▶ _Stored data_:
** START **
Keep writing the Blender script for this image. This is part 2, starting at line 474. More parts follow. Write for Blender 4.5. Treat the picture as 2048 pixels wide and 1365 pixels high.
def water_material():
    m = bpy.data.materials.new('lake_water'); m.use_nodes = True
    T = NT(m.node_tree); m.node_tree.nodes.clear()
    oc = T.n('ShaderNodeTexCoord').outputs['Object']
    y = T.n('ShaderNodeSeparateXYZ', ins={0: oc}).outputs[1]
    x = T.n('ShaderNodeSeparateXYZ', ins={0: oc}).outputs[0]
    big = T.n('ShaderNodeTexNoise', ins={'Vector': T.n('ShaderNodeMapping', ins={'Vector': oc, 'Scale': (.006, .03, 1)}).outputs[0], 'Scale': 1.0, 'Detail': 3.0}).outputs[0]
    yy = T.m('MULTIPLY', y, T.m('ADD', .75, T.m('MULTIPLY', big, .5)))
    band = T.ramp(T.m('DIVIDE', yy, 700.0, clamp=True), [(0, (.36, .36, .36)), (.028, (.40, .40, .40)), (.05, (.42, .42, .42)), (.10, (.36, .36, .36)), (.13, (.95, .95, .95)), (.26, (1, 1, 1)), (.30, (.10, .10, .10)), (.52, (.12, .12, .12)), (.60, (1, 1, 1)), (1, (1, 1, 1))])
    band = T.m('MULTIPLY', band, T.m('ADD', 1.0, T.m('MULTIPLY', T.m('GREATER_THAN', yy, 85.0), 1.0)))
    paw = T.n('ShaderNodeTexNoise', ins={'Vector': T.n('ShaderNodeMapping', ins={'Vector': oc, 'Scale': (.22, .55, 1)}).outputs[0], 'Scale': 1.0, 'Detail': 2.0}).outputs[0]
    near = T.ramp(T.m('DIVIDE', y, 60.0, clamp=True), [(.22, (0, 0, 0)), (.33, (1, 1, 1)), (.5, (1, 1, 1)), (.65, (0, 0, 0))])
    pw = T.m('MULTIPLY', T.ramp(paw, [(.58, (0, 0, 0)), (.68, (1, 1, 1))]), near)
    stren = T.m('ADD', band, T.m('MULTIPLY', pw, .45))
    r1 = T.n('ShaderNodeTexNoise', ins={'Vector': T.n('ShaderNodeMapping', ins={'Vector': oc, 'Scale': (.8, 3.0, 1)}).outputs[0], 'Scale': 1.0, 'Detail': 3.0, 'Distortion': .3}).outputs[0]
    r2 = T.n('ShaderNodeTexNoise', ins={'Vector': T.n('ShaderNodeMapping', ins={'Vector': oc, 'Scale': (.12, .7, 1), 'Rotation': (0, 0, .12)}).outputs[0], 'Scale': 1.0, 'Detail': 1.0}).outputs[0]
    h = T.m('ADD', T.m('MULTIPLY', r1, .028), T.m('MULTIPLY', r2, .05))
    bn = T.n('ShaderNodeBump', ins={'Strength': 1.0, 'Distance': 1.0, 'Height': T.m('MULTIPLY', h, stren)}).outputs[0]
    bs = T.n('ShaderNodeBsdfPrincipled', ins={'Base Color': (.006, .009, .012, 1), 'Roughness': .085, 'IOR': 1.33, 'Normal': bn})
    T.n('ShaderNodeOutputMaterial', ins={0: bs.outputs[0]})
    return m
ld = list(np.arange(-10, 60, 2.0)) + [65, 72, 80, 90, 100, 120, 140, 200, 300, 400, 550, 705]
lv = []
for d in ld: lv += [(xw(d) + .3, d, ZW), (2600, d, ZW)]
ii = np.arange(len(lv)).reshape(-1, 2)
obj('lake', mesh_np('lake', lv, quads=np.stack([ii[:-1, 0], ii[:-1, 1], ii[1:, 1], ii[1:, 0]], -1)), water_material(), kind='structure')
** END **
▶ _The request_:
Return every line exactly.

▶ _Result for this task_:
Keep writing the Blender script for this image. This is part 2, starting at line 474. More parts follow. Write for Blender 4.5. Treat the picture as 2048 pixels wide and 1365 pixels high.
def water_material():
    m = bpy.data.materials.new('lake_water'); m.use_nodes = True
    T = NT(m.node_tree); m.node_tree.nodes.clear()
    oc = T.n('ShaderNodeTexCoord').outputs['Object']
    y = T.n('ShaderNodeSeparateXYZ', ins={0: oc}).outputs[1]
    x = T.n('ShaderNodeSeparateXYZ', ins={0: oc}).outputs[0]
    big = T.n('ShaderNodeTexNoise', ins={'Vector': T.n('ShaderNodeMapping', ins={'Vector': oc, 'Scale': (.006, .03, 1)}).outputs[0], 'Scale': 1.0, 'Detail': 3.0}).outputs[0]
    yy = T.m('MULTIPLY', y, T.m('ADD', .75, T.m('MULTIPLY', big, .5)))
    band = T.ramp(T.m('DIVIDE', yy, 700.0, clamp=True), [(0, (.36, .36, .36)), (.028, (.40, .40, .40)), (.05, (.42, .42, .42)), (.10, (.36, .36, .36)), (.13, (.95, .95, .95)), (.26, (1, 1, 1)), (.30, (.10, .10, .10)), (.52, (.12, .12, .12)), (.60, (1, 1, 1)), (1, (1, 1, 1))])
    band = T.m('MULTIPLY', band, T.m('ADD', 1.0, T.m('MULTIPLY', T.m('GREATER_THAN', yy, 85.0), 1.0)))
    paw = T.n('ShaderNodeTexNoise', ins={'Vector': T.n('ShaderNodeMapping', ins={'Vector': oc, 'Scale': (.22, .55, 1)}).outputs[0], 'Scale': 1.0, 'Detail': 2.0}).outputs[0]
    near = T.ramp(T.m('DIVIDE', y, 60.0, clamp=True), [(.22, (0, 0, 0)), (.33, (1, 1, 1)), (.5, (1, 1, 1)), (.65, (0, 0, 0))])
    pw = T.m('MULTIPLY', T.ramp(paw, [(.58, (0, 0, 0)), (.68, (1, 1, 1))]), near)
    stren = T.m('ADD', band, T.m('MULTIPLY', pw, .45))
    r1 = T.n('ShaderNodeTexNoise', ins={'Vector': T.n('ShaderNodeMapping', ins={'Vector': oc, 'Scale': (.8, 3.0, 1)}).outputs[0], 'Scale': 1.0, 'Detail': 3.0, 'Distortion': .3}).outputs[0]
    r2 = T.n('ShaderNodeTexNoise', ins={'Vector': T.n('ShaderNodeMapping', ins={'Vector': oc, 'Scale': (.12, .7, 1), 'Rotation': (0, 0, .12)}).outputs[0], 'Scale': 1.0, 'Detail': 1.0}).outputs[0]
    h = T.m('ADD', T.m('MULTIPLY', r1, .028), T.m('MULTIPLY', r2, .05))
    bn = T.n('ShaderNodeBump', ins={'Strength': 1.0, 'Distance': 1.0, 'Height': T.m('MULTIPLY', h, stren)}).outputs[0]
    bs = T.n('ShaderNodeBsdfPrincipled', ins={'Base Color': (.006, .009, .012, 1), 'Roughness': .085, 'IOR': 1.33, 'Normal': bn})
    T.n('ShaderNodeOutputMaterial', ins={0: bs.outputs[0]})
    return m
ld = list(np.arange(-10, 60, 2.0)) + [65, 72, 80, 90, 100, 120, 140, 200, 300, 400, 550, 705]
lv = []
for d in ld: lv += [(xw(d) + .3, d, ZW), (2600, d, ZW)]
ii = np.arange(len(lv)).reshape(-1, 2)
obj('lake', mesh_np('lake', lv, quads=np.stack([ii[:-1, 0], ii[:-1, 1], ii[1:, 1], ii[1:, 0]], -1)), water_material(), kind='structure')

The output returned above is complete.